In the penultimate episode of Twin Peaks: The Return, Agent Dale Cooper turns to his fellow FBI agent Gordon Cole, played by David Lynch, before returning to the Red Room and the Black Lodge and says, “See you at the curtain call.” While Lynch’s aesthetic has always veered toward the vaudevillian, from the Lady in the Radiator’s grotesque tap dance routine in Eraserhead to the lip-synched club Silencio in Mulholland Drive to the gaggle of sex workers doing “The Locomotion in Inland Empire, never before this moment in The Return had I seen it so clearly articulated. That the red curtain that pervades Lynch’s film and television represents a continuous sense of performance, of theatricality, of showmanship, amidst the ominousness, the danger and the violence. This line was a tip of the hat, revealing how his penchant for the vaudevillian, like Jack’s in What Did Jack Do?, is more than just an aesthetic choice that perfects the ever-elusive yet always attained mood, it’s a philosophical one as well. It’s an overture, a dedication to persisting through and within the chaotic, absurd and beautiful mysteries of life and love. Yes, things can be horrible, inexplicable, uncanny and downright terrifying, but they always inevitably end with a song and dance.

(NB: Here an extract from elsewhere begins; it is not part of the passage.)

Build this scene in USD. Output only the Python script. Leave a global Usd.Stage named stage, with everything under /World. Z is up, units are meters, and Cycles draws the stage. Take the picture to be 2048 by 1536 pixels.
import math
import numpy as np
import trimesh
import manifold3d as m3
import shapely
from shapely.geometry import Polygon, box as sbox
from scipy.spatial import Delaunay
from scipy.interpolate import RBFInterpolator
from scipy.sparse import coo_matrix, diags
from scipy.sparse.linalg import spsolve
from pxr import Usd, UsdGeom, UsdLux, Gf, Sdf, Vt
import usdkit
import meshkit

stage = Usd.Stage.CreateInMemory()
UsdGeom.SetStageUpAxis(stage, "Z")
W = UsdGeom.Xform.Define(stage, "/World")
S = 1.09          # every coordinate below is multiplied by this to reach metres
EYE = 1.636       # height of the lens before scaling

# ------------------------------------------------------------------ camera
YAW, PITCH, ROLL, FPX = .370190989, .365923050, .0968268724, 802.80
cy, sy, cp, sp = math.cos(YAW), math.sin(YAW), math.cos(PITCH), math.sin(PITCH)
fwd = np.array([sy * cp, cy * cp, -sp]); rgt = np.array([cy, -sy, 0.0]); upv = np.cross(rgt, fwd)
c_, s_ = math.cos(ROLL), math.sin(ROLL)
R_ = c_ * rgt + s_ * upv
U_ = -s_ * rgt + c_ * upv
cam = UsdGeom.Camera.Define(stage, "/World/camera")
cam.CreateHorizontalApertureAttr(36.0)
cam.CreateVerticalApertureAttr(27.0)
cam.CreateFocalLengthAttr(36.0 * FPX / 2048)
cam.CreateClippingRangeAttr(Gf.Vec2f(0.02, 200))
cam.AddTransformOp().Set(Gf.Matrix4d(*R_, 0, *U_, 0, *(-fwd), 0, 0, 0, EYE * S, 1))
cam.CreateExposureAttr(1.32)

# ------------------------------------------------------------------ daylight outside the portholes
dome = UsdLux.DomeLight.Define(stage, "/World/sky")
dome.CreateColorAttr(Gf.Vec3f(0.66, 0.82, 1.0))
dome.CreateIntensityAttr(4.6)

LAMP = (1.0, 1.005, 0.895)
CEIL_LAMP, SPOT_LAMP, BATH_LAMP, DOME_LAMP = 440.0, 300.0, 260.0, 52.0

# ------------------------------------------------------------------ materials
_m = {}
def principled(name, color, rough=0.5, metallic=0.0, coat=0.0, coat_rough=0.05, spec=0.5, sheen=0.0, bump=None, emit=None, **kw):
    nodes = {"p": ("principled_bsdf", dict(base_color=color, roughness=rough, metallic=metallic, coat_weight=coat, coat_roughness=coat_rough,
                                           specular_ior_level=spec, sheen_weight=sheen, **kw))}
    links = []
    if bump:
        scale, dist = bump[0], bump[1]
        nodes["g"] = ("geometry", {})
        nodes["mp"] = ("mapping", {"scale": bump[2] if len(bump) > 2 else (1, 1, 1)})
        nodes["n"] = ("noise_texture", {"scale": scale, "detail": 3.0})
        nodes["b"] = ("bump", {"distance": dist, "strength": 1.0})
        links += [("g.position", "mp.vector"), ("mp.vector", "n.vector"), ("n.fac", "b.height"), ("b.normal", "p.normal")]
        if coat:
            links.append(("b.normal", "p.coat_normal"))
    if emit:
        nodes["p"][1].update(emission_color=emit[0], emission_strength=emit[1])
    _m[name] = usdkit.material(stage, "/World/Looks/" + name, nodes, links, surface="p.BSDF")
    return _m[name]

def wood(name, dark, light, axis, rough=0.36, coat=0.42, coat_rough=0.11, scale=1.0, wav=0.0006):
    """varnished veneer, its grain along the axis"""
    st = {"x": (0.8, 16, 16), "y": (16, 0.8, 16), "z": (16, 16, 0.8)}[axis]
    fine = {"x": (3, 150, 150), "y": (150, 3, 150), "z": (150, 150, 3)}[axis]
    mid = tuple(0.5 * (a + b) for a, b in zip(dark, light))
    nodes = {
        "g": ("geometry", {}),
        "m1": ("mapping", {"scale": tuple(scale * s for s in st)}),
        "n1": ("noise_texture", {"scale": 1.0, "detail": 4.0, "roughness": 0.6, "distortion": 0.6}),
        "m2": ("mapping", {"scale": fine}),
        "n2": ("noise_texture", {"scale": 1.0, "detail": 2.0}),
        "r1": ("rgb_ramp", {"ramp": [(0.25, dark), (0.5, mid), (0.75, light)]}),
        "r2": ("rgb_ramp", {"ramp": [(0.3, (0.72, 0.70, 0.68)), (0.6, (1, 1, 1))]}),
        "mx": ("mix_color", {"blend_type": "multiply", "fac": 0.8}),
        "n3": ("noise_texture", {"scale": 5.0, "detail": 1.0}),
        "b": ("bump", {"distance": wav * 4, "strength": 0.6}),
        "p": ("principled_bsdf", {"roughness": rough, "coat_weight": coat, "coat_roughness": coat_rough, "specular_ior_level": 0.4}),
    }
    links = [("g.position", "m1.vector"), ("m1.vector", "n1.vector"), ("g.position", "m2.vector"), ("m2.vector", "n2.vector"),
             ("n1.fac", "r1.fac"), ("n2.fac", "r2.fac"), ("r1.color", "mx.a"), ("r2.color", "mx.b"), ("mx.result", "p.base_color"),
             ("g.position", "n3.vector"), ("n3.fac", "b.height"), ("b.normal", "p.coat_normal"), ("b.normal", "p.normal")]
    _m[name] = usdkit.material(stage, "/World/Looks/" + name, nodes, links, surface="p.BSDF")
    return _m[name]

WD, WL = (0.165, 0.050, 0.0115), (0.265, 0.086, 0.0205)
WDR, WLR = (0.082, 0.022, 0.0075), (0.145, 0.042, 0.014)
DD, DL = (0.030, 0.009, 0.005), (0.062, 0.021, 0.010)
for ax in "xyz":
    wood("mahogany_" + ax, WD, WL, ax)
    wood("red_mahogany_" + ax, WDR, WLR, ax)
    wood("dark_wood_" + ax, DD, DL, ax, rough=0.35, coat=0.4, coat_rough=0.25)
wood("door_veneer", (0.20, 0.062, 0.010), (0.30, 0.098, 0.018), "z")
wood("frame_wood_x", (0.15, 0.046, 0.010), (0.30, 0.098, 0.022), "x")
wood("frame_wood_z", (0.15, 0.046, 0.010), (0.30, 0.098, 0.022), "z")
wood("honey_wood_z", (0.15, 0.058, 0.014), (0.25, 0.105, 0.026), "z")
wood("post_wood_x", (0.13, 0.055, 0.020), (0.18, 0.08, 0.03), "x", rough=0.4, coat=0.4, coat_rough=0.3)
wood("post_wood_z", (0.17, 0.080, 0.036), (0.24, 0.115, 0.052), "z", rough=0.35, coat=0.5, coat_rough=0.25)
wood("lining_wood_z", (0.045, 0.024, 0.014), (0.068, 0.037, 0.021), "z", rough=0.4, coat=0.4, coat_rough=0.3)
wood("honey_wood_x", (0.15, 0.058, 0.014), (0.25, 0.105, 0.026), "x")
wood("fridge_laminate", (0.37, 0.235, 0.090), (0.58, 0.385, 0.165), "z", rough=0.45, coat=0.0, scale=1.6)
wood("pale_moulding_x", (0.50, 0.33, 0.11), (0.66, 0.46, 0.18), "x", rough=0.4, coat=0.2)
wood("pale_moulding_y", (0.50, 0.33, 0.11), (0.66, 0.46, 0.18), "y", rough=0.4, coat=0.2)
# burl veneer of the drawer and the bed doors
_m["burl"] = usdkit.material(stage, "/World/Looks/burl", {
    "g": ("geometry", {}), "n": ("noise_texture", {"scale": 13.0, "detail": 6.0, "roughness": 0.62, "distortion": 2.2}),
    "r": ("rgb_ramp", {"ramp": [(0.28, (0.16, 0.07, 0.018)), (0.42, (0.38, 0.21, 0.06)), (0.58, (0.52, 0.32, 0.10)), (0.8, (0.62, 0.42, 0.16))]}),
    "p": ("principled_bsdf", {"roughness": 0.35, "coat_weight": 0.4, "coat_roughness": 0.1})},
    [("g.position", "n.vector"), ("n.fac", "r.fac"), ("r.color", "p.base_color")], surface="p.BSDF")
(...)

This is what makes Lynch’s later career turn to a vaudeville act with a monkey so strangely motivating. In particular, artists, filmmakers and other creative types have a tendency to become enamored with their own legacies as they age. I’ve seen many respected and respectable artists rest on their laurels while receiving career retrospectives, cushy speaking engagements, and relying on their former creations garnering Criterion Collection rereleases. And on some level, this is understandable. Creation is challenging, frustrating, enraging and quite often endures significant pushback from people trying to corral a subversive and genre-upsetting vision into a more marketable box. Lynch, however, doesn’t seem at all interested in this–instead, continuing his legacy, as he always has, with a torch song.

In his Red Hand Files #79, Nick Cave answers a question about his opinions on Yeezy Jim Jones, I mean Kanye West: “Making art is a form of madness–we slip deep within our own singular vision and become lost to it. There is no musician on Earth that is as committed to their own derangement as Kanye, and in that respect, at this point in time, he is our greatest artist.”

In this respect, Lynch is–and has always been–our greatest filmmaker.